(Written exercise) Copy each line that contains the word "part".
== Data lines ==
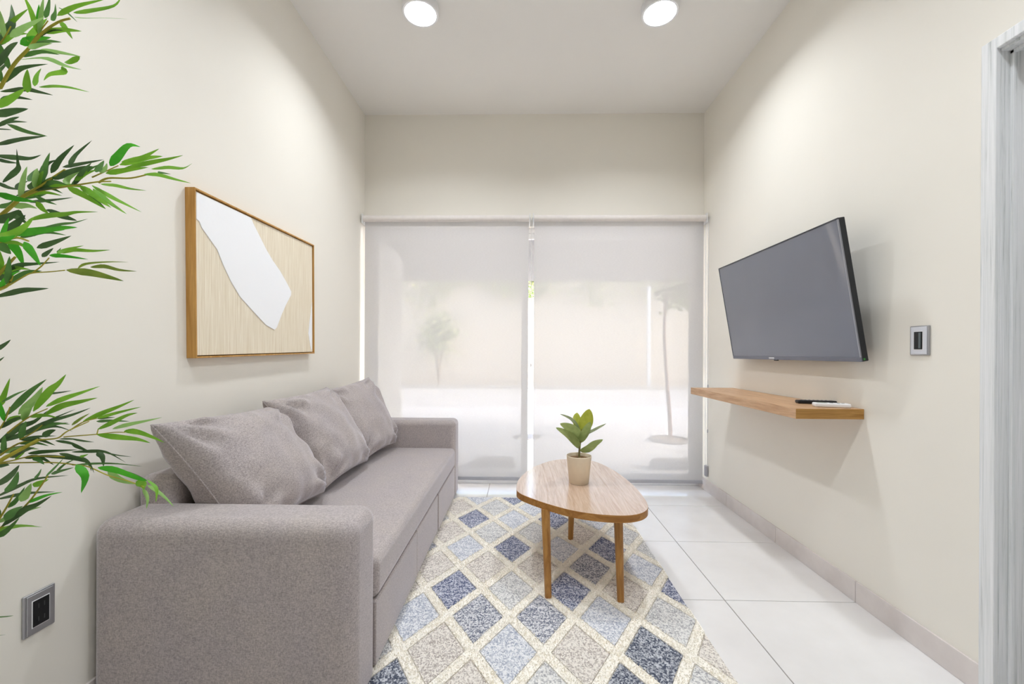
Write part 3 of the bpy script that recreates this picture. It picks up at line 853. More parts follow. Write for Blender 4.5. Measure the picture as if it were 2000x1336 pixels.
def blind(name, x0, x1, zb, label, side):
    t = thing(name, ((x0 + x1) / 2, BY + 0.03, 2.24), label, 'blind', 'roller blinds over the window')
    ZT = 2.244
    ax = Matrix.Translation((x0, BY, ZT)) @ Matrix.Rotation(R(90), 4, 'Y')
    lathe('tube', [(0.026, 0.0), (0.026, x1 - x0)], (0, 0, 0), TUBE, t, 32, xf=ax)
    # cloth: a full sheet falling from the window side of the tube, with a slight ripple
    CY = BY + 0.0245
    nx, nz = 24, 24
    vs_ = []
    for k in range(nz + 1):
        for i in range(nx + 1):
            z = ZT + (zb + 0.02 - ZT) * k / nz
            xx = x0 + 0.003 + (x1 - x0 - 0.006) * i / nx
            vs_.append((xx, CY + 0.002 * math.sin(xx * 4.1 + z * 1.3) * math.sin(k / nz * 3.1), z))
    fs = [(k * (nx + 1) + i, k * (nx + 1) + i + 1, (k + 1) * (nx + 1) + i + 1, (k + 1) * (nx + 1) + i) for k in range(nz) for i in range(nx)]
    mesh('cloth', vs_, fs, SCREEN, t, 180)
    bar = part(box('bottom_bar', (x0 + 0.004, x1 - 0.004), (CY - 0.009, CY + 0.009), (zb, zb + 0.028), GREY_BAR, t, 0.004))
    for xe in (x0 + 0.001, x1 - 0.005):
        box('end_cap', (xe, xe + 0.004), (CY - 0.009, CY + 0.009), (zb, zb + 0.028), WHITE_PLASTIC, bar, 0.001)
    for xe in ((x0 - 0.008, x0 - 0.001), (x1 + 0.001, x1 + 0.008)):
        b = part(box('bracket', xe, (BY - 0.03, D - 0.001), (ZT - 0.045, ZT + 0.036), WHITE_METAL, t, 0.003))
        lathe('bracket_pin', [(0.009, -0.006), (0.009, 0.006)], (0, 0, 0), STEEL, b, 16,
              xf=Matrix.Translation(((xe[0] + xe[1]) / 2, BY, ZT)) @ Matrix.Rotation(R(90), 4, 'Y'))
    return t


b1 = blind('roller_blind', -1.316, 0.066, 0.066, 'white translucent roller blind over the left half of the window, behind the sofa', -1)
b2 = blind('roller_blind', 0.105, 1.512, 0.058, 'white translucent roller blind over the right half of the window, behind the coffee table', 1)
CH = plain('white_bead_chain', (225, 225, 224), 0.4)


def chain(t, x, y, ztop, zbot, con):
    for dy in (-0.024, 0.024):
        c = part(tube('chain', [(x, y + dy, ztop), (x, y + dy, (ztop + zbot) / 2), (x, y + dy * 0.8, zbot + 0.03), (x, y, zbot)], 0.0021, CH, t, n=6))
    for z in con:
        lathe('chain_connector', [(0.003, -0.014), (0.0045, -0.01), (0.0045, 0.01), (0.003, 0.014)], (x, y - 0.024, z), GREY_BAR, c, 10)


chain(b1, 0.0855, BY, 2.236, 0.74, (1.03,))
chain(b2, 1.5275, BY, 2.236, 0.20, (0.865, 0.5))
box('chain_tensioner', (1.518, 1.5375), (BY - 0.022, BY + 0.02), (0.125, 0.215), GREY_BAR, b2, 0.006)

# ================================================================== floor rug
RX0, RX1, RY0, RY1 = -0.80, 0.745, 0.95, 3.24
CXO, CYO, CW, CHT = -0.311, 1.565, 0.27, 0.418
BW = 0.024
GN = math.hypot(1 / CW, 1 / CHT)
rug = thing('rug', (0, 2.1, 0), 'cream shag rug with blue, grey and beige diamonds under the coffee table', 'rug')


def rugmat(name, lo, hi, pos=0.5):
    m = M(name, srgb(*hi), 1.0, 0.05)
    v = m.n('ShaderNodeTexVoronoi')
    v.inputs['Scale'].default_value = 215
    m.l(m.co((1, 0.75, 1)), v.inputs['Vector'])
    sep = m.n('ShaderNodeSeparateColor')
    m.l(v.outputs['Color'], sep.inputs[0])
    rows = m.noise(22, 3, 0.6, m.co((0.35, 2.6, 1)))
    add = m.n('ShaderNodeMath', operation='MULTIPLY_ADD')
    m.l(rows, add.inputs[0])
    add.inputs[1].default_value = 0.9
    add.inputs[2].default_value = -0.45
    ad2 = m.n('ShaderNodeMath', operation='ADD')
    m.l(sep.outputs[0], ad2.inputs[0])
    m.l(add.outputs[0], ad2.inputs[1])
    m.color(m.ramp(ad2.outputs[0], [(max(0.0, pos - 0.35), srgb(*lo)), (min(1.0, pos + 0.4), srgb(*hi))]))
    m.bump(m.mix(0.5, v.outputs['Distance'], m.noise(260, 2)), 0.9, 0.006)
    return m.m


PAL = {
    'B': rugmat('rug_dark_blue', (94, 102, 132), (218, 220, 232), 0.56),
    'C': rugmat('rug_charcoal', (84, 90, 106), (206, 209, 216), 0.60),
    'G': rugmat('rug_mid_grey', (116, 121, 138), (230, 230, 234), 0.46),
    'P': rugmat('rug_pale_blue', (166, 173, 190), (238, 239, 243), 0.34),
    'L': rugmat('rug_light_grey', (168, 168, 172), (238, 237, 235), 0.34),
    'T': rugmat('rug_beige', (180, 170, 164), (242, 236, 228), 0.32),
}
CREAM = M('rug_cream_pile', srgb(246, 242, 232), 1.0, 0.05)
CREAM.color(CREAM.ramp(CREAM.noise(4, 4, 0.6), [(0.3, srgb(248, 242, 230)), (0.7, srgb(253, 251, 246))]))
_t = CREAM.n('ShaderNodeBsdfTranslucent')
_t.inputs['Color'].default_value = srgb(252, 249, 242)
_x = CREAM.n('ShaderNodeMixShader')
_x.inputs[0].default_value = 0.4
CREAM.l(CREAM.b.outputs[0], _x.inputs[1])
CREAM.l(_t.outputs[0], _x.inputs[2])
CREAM.l(_x.outputs[0], CREAM.out.inputs['Surface'])
PILE = CREAM.m
CREAM = plain('rug_cream_footing', (250, 246, 238), 1.0, 0.05)
box('backing', (RX0, RX1), (RY0, RY1), (0.0008, 0.006), plain('rug_backing', (226, 221, 212), 1.0), rug, 0.001, 1)
ROWS = {-3: 'TLGLTG', -2: 'LBGPTCL', -1: 'GCTLCLT', 0: 'LTPTCTL', 1: 'GPGGPLT', 2: 'TBLBTBL', 3: 'LTTTGPL', 4: 'GPBPBLT', 5: 'GTLLTLP',
        6: 'LBPBPTL', 7: 'TTLPLTP', 8: 'LPBLPGL'}


def clip(poly, x0, x1, y0, y1):
    for ax, lim, sg in ((0, x0, 1), (0, x1, -1), (1, y0, 1), (1, y1, -1)):
        out = []
        for i in range(len(poly)):
            a, b = poly[i - 1], poly[i]
            ia, ib = (a[ax] - lim) * sg >= 0, (b[ax] - lim) * sg >= 0
            if ia != ib:
                t = (lim - a[ax]) / (b[ax] - a[ax])
                out.append((a[0] + (b[0] - a[0]) * t, a[1] + (b[1] - a[1]) * t))
            if ib:
                out.append(b)
        poly = out
        if not poly:
            return []
    return poly


hx, hy = CW * (0.5 - BW * GN), CHT * (0.5 - BW * GN)
for r, pal in ROWS.items():
    cy = CYO + r * CHT / 2
    for k in range(-2, 5):
        cx = CXO + (k + (0.5 if r % 2 else 0)) * CW
        col = pal[min(k + (2 if r % 2 else 1), len(pal) - 1)] if k + 1 >= 0 else 'L'
        poly = clip([(cx - hx, cy), (cx, cy - hy), (cx + hx, cy), (cx, cy + hy)], RX0 + 0.004, RX1 - 0.004, RY0 + 0.004, RY1 - 0.004)
        if len(poly) < 3:
            continue
        prism('diamond', poly, lambda u, v, h: (u, v, 0.005 + h), 0.0065, PAL[col], rug)

random.seed(3)
vs_, fs = [], []
n_t = 0
while n_t < 62000:
    x, y = random.uniform(RX0, RX1), random.uniform(RY0, RY1)
    if x < -0.56 and random.random() < 0.85:
        continue
    u, v = (x - CXO) / CW, (y - CYO) / CHT
    best = 9
    for o2 in (0.0, 0.5):
        du, dv = abs(u - o2 - round(u - o2)), abs(v - o2 - round(v - o2))
        best = min(best, du + dv)
    dist = (0.5 - best) / GN
    if not (RX0 + 0.006 < x < RX1 - 0.004 and RY0 + 0.006 < y < RY1 - 0.004):
        continue
    if dist > BW * (0.93 + 0.16 * random.random()):
        continue
    n_t += 1
    a = random.uniform(0, 6.283)
    w = random.uniform(0.0016, 0.003)
    hgt = random.uniform(0.008, 0.0145)
    lean = random.uniform(0.002, 0.010)
    b = random.gauss(-1.4, 0.9)
    wx, wy = math.cos(a) * w, math.sin(a) * w
    lx, ly = math.cos(b) * lean, math.sin(b) * lean
    if x + lx > RX1:
        lx = -lx
    k = len(vs_)
    vs_ += [(x - wx, y - wy, 0.006), (x + wx, y + wy, 0.006), (x + wx * .8 + lx * .5, y + wy * .8 + ly * .5, 0.006 + hgt * .7),
            (x - wx * .8 + lx * .5, y - wy * .8 + ly * .5, 0.006 + hgt * .7), (x + lx, y + ly, 0.006 + hgt)]
    fs += [(k, k + 1, k + 2, k + 3), (k + 3, k + 2, k + 4)]
o = mesh('lattice_pile', vs_, fs, PILE, rug)
o['kind'] = 'stuff'
# solid footing of the pile, so that the lattice stands proud of the diamonds
for r in range(-6, 10):
    for k in range(-3, 6):
        cx, cy = CXO + (k + (0.5 if r % 2 else 0)) * CW, CYO + r * CHT / 2
        for sx in (1, -1):
            a = Vector((cx, cy - CHT / 2, 0))
            b = Vector((cx + sx * CW / 2, cy, 0))
            d = (b - a).normalized()
            nn = Vector((-d.y, d.x, 0)) * BW * 0.86
            poly = clip([tuple((a + nn)[:2]), tuple((b + nn)[:2]), tuple((b - nn)[:2]), tuple((a - nn)[:2])], RX0, RX1, RY0, RY1)
            if len(poly) < 3:
                continue
            prism('lattice_strip', poly, lambda u, v, h: (u, v, 0.0045 + h), 0.0075 + 0.0004 * (sx > 0), CREAM, rug)

# ================================================================== sofa
FAB = fabric('grey_twill', (179, 171, 169))
SX0, SX1, SY0, SY1 = -1.333, -0.503, 1.265, 3.425
sofa = thing('sofa', (-0.92, 2.35, 0), 'long grey fabric sofa with square arms along the left wall', 'sofa')


def soft_box(name, x, y, z, bev, parent, seg=5, puff=0.0, mat=None, under=False):
    bm = bmesh.new()
    bmesh.ops.create_cube(bm, size=1)
    for v in bm.verts:
        v.co = Vector(((x[0] + x[1]) / 2 + v.co.x * (x[1] - x[0]), (y[0] + y[1]) / 2 + v.co.y * (y[1] - y[0]),
                       (z[0] + z[1]) / 2 + v.co.z * (z[1] - z[0])))
    ed = [e for e in bm.edges if under or not all(v.co.z < z[0] + 1e-4 for v in e.verts)]
    bmesh.ops.bevel(bm, geom=ed, offset=bev, segments=seg, profile=0.5, affect='EDGES')
    if puff:
        bmesh.ops.subdivide_edges(bm, edges=[e for e in bm.edges if e.calc_length() > 0.12], cuts=9, use_grid_fill=True)
        for v in bm.verts:
            u = (v.co.x - x[0]) / (x[1] - x[0])
            w = (v.co.y - y[0]) / (y[1] - y[0])
            if v.co.z > (z[0] + z[1]) / 2:
                v.co.z += puff * max(0, 1 - (2 * u - 1) ** 4) * max(0, 1 - (2 * w - 1) ** 6) + 0.003 * noise.noise((v.co.x * 5, v.co.y * 5, 0))
    me = bpy.data.meshes.new(name)
    bm.to_mesh(me)
    bm.free()
    return finish(name, me, mat or FAB, parent, 60, True)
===
(Solved problem)
Write part 3 of the bpy script that recreates this picture. It picks up at line 853. More parts follow. Write for Blender 4.5. Measure the picture as if it were 2000x1336 pixels.
    bar = part(box('bottom_bar', (x0 + 0.004, x1 - 0.004), (CY - 0.009, CY + 0.009), (zb, zb + 0.028), GREY_BAR, t, 0.004))
        b = part(box('bracket', xe, (BY - 0.03, D - 0.001), (ZT - 0.045, ZT + 0.036), WHITE_METAL, t, 0.003))
        c = part(tube('chain', [(x, y + dy, ztop), (x, y + dy, (ztop + zbot) / 2), (x, y + dy * 0.8, zbot + 0.03), (x, y, zbot)], 0.0021, CH, t, n=6))